3GPP Long Term Evolution (LTE) is the first global mobile communication standard, and the beauty of it is that it offers many of the world’s network operators a smooth transition to delivering fourth generation services.

March 16, 2009

By supporting both of the world’s mobile network transmission schemes – frequency division duplex (FDD) and time division duplex (TDD) – LTE has emerged as the leading fourth-generation technology for mobile communication. In a panel discussion at the recent GSMA Mobile World Congress in Barcelona, Ericsson CTO Håkan Eriksson and China Mobile Research Institute General Manager Bill Huang discussed LTE’s role as a “unifying force” that will allow the world to embrace mobile broadband as a primary communication technology.

“The fact that the LTE standard now has the ability to address both the FDD spectrum and the TDD spectrum makes it a unifying force worldwide that will be able to use all of the available spectrum,” Huang said. “China Mobile is talking with many operators worldwide about their plans to deploy the TDD mode of LTE. It really is the first time we have created a standard that addresses the need of all operators.”

Eriksson told the audience in Barcelona that all of the world’s primary mobile communications technologies have clear migration paths to LTE, including China’s 3G standard, TD-SCDMA. The Chinese standard is based on TDD, which uses unpaired spectrum. He says there are also tracks leading to LTE from FDD-based technologies such as CDMA, GSM and HSPA, which use paired spectrum.

“For the first time we have a true global standard,” Eriksson says.

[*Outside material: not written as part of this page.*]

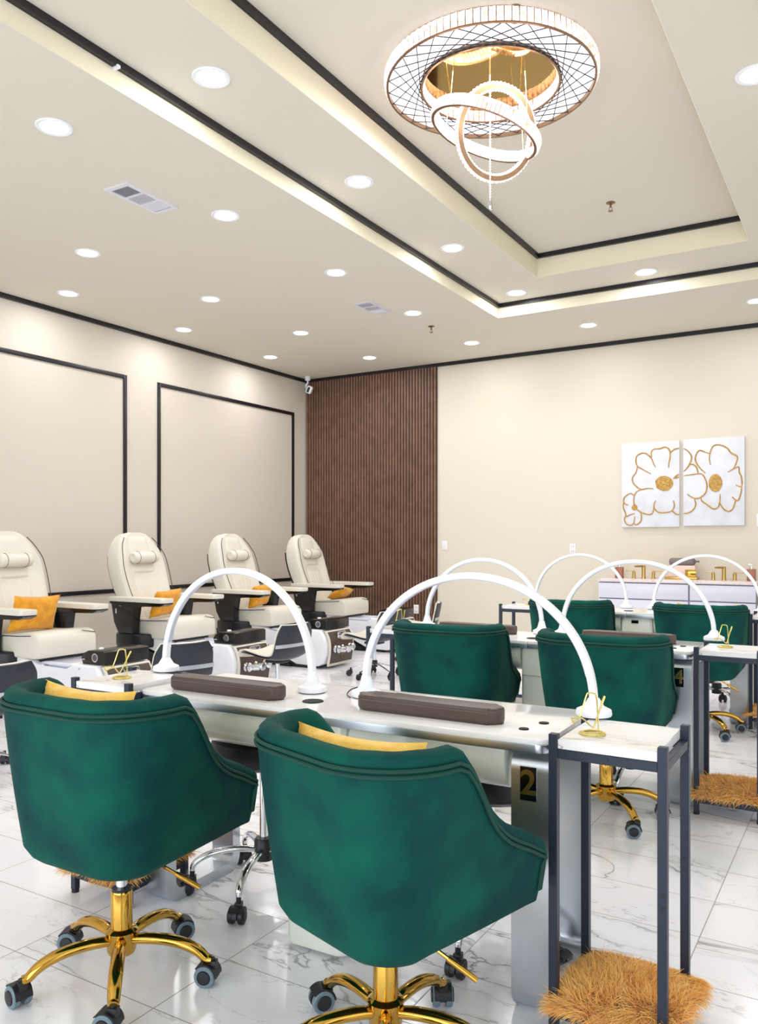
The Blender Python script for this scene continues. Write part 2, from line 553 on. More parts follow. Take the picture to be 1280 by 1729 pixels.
# ------------------------------------------------------------------ downlights
def downlight(loc, label):
    t = thing('recessed_downlight', label, 'ceiling light', loc, 0, 'white recessed downlights in the ceiling')
    B().ringlathe([(.078, 0), (.078, -.004), (.098, -.007), (.104, -.003), (.104, 0)], n=32).build('trim_ring', 'white_plastic', t)
    B().lathe([(.0, -.0035), (.04, -.006), (.078, -.003), (.078, -.0005)], n=28).build('lens', 'lens', t)
    return t
main = [((-4.00, 3.04), 'recessed downlight nearest the camera in the flat ceiling, before the large vent'),
        ((-5.51, 4.51), 'recessed downlight just past the large ceiling vent, on its wall side'),
        ((-6.57, 5.15), 'recessed downlight close to the left wall above the first framed wall panel'),
        ((-4.02, 4.51), 'recessed downlight to the right of the large ceiling vent, tray side'),
        ((-5.53, 5.99), 'recessed downlight in middle of flat ceiling, second in its row after the large vent'),
        ((-6.59, 6.70), 'recessed downlight by the left wall above the gap between the two wall frames'),
        ((-4.04, 5.97), 'recessed downlight just before the small far vent, along the tray edge'),
        ((-5.55, 7.49), 'recessed downlight left of and beyond the small far vent'),
        ((-6.61, 8.27), 'recessed downlight nearest the far left corner of the room'),
        ((-4.07, 7.44), 'recessed downlight between the small far vent and the far sprinkler'),
        ((-5.54, 8.96), 'recessed downlight in front of the top of the walnut slat panel'),
        ((-4.08, 8.92), 'recessed downlight near the back wall just right of the slat panel'),
        ((-2.65, 8.85), 'recessed downlight near the back wall below the tray corner, above blank cream wall'),
        ((-0.96, 8.81), 'recessed downlight near the back wall cut by the right edge of the photo')]
mid = [((-3.062, 3.32), 'largest recessed downlight, on the tray ledge left of the chandelier'),
       ((-3.065, 4.82), 'recessed downlight on the tray ledge, second after the largest one'),
       ((-3.07, 6.32), 'recessed downlight on the tray ledge, third along the left side'),
       ((-3.07, 7.79), 'recessed downlight at the far left corner of the tray ledge'),
       ((-1.795, 7.81), 'recessed downlight on the far end of the tray ledge'),
       ((-0.53, 4.81), 'recessed downlight on the right tray ledge cut by the right edge of the photo')]
dl0 = None
for z, lst in ((CZ, main), (MZ, mid)):
    for (x, y), lab in lst:
        if dl0 is None:
            d = dl0 = downlight((x, y, z), lab)
        else:
            d = dup(dl0, (x, y, z), 0, lab)
        l = area_light('lamp', (0, 0, -.012), (0, 0, 0), .14, .14, DOWN_POWER, DOWN_COL, shape='DISK')
        l.parent = d
        l.data.cycles.use_multiple_importance_sampling = True if hasattr(l.data, 'cycles') else True

# ------------------------------------------------------------------ vents, sprinklers, camera, plates
def vent(x0, x1, y0, y1, label):
    t = thing('ceiling_vent', label, 'vent', ((x0 + x1) / 2, (y0 + y1) / 2, CZ), 0, 'white air vents in the flat ceiling')
    hx, hy = (x1 - x0) / 2, (y1 - y0) / 2
    b = B()
    frame_slab(b, -hx, hx, -hy, hy, -hx + .03, hx - .03, -hy + .035, hy - .035, -.01, 0)
    L_ = 2 * (hy - .035)
    for k in (1, 2):
        y = -hy + .035 + L_ * k / 3
        b.box(-hx + .03, hx - .03, y - .008, y + .008, -.01, 0)
    b.build('frame', 'vent_white', t)
    B().box(-hx + .03, hx - .03, -hy + .035, hy - .035, -.002, -.0005).build('recess', 'vent_dark', t)
    for k in range(3):
        ya = -hy + .035 + L_ * k / 3 + .008; yb = ya + L_ / 3 - .016
        b = B()
        if k == 1:
            for i in range(11):
                x = -hx + .035 + (2 * hx - .07) * i / 10
                b.box(x - .0018, x + .0018, ya, yb, -.009, -.001)
        else:
            for i in range(9):
                y = ya + (yb - ya) * (i + .5) / 9
                tilt = .6 if k == 0 else -.9
                mt = Matrix.Translation((0, y, -.006)) @ Matrix.Rotation(tilt, 4, 'X')
                b.box(-hx + .03, hx - .03, -.0055, .0055, -.0008, .0008, mtx=mt)
        b.build('louvre', 'vent_white', t)
    return t
vent(-4.42, -4.20, 3.75, 4.22, 'large white three-section air vent in the flat ceiling at upper left')
vent(-4.43, -4.22, 6.84, 7.28, 'small far white air vent in the flat ceiling near the far sprinkler')

def sprinkler(loc, label, s=1):
    t = thing('fire_sprinkler', label, 'sprinkler', loc, 0, 'chrome ceiling sprinklers')
    B().lathe([(0, 0), (.036, 0), (.036, -.004), (.02, -.012), (0, -.012)], n=20).build('escutcheon', 'bronze', t)
    b = B()
    b.cyl((0, 0, -.01), (0, 0, -.04), .008)
    for sg in (-1, 1):
        b.tube([(sg * .006, 0, -.035), (sg * .014, 0, -.05), (sg * .004, 0, -.068)], .0025, 6)
    b.cyl((0, 0, -.066), (0, 0, -.069), .02, n=14)
    b.build('head', 'bronze', t)
    return t
sprinkler((-1.795, 6.6, TZ), 'fire sprinkler hanging from the recessed tray ceiling beyond the chandelier')
sprinkler((-4.145, 8.0, CZ), 'fire sprinkler in the flat ceiling between far vent and back wall')
sprinkler((-1.56, 3.94, TZ), 'fire sprinkler partly hidden just above the chandelier rim')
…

China Mobile plans to evolve to TD-LTE, a TDD version of LTE that will be compatible with TD-SCDMA. Huang points out that the evolution path to TD-LTE does not negate China Mobile’s continued investment in 3G service. “The beauty of it is that many of the radio components, many of the backhaul networks, and many of the cell sites can be shared,” he says. “The technology is designed with evolution in mind.

“China Mobile is going to roll out TD-LTE, Verizon Wireless is going roll out FDD-LTE. So in spite of the economic crisis, operators are seizing on the demand from the market.”

Eriksson says there has been no single standard previously because mobile networks evolved over the last 30 years as national projects without a unified global vision. “No one expected mobile communications to succeed on such a worldwide scale. By 2013 there will be about 3 billion broadband subscriptions worldwide, and 80 percent of those will be mobile.”

Huang says the rapid ascendance of mobile telephony over fixed will be mirrored as the market for mobile internet develops. “In 20 years mobile communication has effectively replaced the fixed line phone. Over the next 10 to 20 years, the same thing will happen to internet access. People will use mobile devices as their primary means of internet access.”